On June 5, President Clinton gave the commencement address at the Massachusetts Institute of Technology and expressed his support of the E-rate. Here is the pertinent part of his speech:
"You may have heard recently about something called the e-rate. It's the most crucial initiative we've launched to help connect our schools, our libraries, and our rural health centers to the Internet. Now some businesses have called on Congress to repeal the initiative. They say our nation cannot afford to provide discounts to these institutions of learning and health by raising a billion dollars or so a year from service charges on telecommunications companies — something that was agreed to in the Telecommunications Act of 1996 that passed with overwhelming bipartisan majorities in both Houses.
I say we cannot afford not to have an e-rate. Thousands of poor schools and libraries and rural health centers are in desperate need of discounts. If we really believed that we all belong in the Information Age, then, at this sunlit moment of prosperity, we can't leave anyone behind in the dark.

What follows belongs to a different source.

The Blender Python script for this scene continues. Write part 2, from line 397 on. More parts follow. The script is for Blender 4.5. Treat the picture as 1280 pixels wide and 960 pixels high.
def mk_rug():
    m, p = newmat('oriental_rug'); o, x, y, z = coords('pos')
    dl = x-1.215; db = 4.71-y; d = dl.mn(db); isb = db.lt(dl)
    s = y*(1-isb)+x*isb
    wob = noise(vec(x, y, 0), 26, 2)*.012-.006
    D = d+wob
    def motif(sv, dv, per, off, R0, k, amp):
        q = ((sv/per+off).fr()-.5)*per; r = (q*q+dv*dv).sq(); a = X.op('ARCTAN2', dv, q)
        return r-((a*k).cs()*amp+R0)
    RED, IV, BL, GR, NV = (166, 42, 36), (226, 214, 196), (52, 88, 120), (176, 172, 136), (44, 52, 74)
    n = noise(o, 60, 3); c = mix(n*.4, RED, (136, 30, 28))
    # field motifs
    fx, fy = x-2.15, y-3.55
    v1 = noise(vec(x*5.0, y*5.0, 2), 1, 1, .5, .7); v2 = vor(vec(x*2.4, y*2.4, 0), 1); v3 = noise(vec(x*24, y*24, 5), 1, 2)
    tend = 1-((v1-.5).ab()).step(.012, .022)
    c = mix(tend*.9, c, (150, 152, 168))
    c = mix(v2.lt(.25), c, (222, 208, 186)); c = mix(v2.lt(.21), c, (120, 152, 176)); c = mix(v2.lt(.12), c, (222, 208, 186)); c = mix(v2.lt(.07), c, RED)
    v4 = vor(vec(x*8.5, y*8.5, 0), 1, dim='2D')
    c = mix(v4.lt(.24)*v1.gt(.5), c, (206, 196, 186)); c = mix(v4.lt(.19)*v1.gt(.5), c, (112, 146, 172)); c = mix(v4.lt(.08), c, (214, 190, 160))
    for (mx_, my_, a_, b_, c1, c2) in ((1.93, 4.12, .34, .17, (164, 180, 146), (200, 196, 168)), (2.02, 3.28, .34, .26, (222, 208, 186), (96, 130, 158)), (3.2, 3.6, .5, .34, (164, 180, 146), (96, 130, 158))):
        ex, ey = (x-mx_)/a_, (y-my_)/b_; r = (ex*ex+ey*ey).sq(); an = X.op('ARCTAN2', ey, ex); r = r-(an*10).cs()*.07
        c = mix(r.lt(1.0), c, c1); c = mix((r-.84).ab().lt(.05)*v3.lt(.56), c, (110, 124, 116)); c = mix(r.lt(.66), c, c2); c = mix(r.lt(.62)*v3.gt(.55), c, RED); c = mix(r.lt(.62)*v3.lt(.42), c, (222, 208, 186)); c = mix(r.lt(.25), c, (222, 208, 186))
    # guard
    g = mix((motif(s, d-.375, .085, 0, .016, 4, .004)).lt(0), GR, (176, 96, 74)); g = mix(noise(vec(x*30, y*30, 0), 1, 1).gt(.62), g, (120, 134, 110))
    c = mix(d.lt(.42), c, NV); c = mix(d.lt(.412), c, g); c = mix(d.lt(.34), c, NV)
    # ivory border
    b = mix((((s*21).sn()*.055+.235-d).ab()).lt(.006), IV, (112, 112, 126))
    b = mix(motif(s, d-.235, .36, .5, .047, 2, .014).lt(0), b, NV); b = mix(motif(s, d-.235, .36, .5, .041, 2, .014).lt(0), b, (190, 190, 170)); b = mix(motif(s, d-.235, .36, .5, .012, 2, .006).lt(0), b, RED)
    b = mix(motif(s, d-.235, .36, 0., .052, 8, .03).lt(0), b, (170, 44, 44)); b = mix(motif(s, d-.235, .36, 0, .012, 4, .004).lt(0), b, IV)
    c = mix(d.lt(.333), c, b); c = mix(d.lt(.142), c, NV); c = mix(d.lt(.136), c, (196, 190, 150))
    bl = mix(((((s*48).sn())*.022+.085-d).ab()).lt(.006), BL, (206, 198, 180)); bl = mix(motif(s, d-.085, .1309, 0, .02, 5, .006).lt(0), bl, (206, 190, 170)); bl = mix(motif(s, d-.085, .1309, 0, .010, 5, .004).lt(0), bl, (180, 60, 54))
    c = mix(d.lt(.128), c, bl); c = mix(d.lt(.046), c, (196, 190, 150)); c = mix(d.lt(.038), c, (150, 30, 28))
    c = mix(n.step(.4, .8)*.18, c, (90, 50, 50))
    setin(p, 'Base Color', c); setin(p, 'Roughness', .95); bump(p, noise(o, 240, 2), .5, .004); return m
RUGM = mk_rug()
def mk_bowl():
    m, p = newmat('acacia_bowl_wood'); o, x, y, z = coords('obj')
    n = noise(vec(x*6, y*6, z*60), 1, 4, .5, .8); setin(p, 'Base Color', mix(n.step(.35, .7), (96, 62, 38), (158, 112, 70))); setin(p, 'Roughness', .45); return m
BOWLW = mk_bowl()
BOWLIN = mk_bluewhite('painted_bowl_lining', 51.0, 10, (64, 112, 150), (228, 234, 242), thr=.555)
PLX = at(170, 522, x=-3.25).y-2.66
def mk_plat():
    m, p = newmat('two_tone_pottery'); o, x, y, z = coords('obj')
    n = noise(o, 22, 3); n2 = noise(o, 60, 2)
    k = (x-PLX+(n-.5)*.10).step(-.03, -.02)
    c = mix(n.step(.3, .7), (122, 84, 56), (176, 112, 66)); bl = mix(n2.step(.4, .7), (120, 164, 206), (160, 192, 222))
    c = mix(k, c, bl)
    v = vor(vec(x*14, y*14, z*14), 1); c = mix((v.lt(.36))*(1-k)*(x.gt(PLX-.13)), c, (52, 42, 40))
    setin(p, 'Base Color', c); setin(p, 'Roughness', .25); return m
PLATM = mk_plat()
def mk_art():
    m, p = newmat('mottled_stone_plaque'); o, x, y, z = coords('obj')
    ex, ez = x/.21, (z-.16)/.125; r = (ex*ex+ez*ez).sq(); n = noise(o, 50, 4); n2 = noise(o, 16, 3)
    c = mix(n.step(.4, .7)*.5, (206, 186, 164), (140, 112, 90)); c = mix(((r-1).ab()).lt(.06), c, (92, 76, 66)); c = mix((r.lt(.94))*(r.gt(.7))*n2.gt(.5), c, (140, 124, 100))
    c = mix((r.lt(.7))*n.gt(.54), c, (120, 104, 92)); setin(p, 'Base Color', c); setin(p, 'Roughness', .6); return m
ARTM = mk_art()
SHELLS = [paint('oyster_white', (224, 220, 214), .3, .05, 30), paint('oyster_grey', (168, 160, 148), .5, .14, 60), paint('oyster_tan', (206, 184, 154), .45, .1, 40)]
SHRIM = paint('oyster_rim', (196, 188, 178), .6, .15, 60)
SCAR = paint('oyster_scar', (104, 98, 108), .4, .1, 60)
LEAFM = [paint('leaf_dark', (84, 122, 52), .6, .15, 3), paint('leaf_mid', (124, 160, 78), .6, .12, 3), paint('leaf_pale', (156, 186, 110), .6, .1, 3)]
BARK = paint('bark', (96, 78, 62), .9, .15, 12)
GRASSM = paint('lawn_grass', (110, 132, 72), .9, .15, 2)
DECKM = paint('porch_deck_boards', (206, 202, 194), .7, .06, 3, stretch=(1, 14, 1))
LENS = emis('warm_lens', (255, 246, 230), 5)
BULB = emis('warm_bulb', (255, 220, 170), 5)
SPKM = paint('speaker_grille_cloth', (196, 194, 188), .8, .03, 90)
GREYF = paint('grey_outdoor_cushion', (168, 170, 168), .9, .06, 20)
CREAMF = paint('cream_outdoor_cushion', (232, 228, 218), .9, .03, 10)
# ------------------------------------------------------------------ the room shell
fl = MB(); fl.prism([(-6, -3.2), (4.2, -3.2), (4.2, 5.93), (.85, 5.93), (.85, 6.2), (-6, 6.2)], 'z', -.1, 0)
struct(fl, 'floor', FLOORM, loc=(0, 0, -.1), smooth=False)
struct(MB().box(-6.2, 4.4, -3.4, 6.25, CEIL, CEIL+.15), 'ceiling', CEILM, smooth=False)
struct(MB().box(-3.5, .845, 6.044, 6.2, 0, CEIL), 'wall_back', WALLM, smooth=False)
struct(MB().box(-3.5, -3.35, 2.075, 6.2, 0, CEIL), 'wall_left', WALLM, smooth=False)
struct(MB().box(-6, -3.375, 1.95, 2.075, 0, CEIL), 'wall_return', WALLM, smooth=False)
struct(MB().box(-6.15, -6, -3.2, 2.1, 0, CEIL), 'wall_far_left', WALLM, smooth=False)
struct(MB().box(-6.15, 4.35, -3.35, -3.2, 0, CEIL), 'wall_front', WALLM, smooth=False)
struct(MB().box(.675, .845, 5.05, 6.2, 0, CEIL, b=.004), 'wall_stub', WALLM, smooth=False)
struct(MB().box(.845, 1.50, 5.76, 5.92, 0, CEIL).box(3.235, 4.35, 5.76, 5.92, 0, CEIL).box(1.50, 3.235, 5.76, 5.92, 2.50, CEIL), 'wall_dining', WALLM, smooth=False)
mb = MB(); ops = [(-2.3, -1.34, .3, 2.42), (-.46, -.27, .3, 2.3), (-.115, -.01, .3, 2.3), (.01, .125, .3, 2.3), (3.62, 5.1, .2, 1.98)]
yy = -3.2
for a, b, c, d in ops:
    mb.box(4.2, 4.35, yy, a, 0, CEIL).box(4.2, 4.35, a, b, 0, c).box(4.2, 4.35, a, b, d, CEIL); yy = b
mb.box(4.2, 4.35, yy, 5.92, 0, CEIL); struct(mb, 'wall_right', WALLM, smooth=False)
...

Every one of you who understands this I urge to support the e-rate. Every one of you here who came from a poor inner-city neighborhood, who came from a small rural school district, who came perhaps from another country where this was just a distant dream, you know that there are poor children now who may never have a chance to go to MIT unless someone reaches out and gives them this kind of opportunity. Every child in America deserves the chance to participate in the information revolution."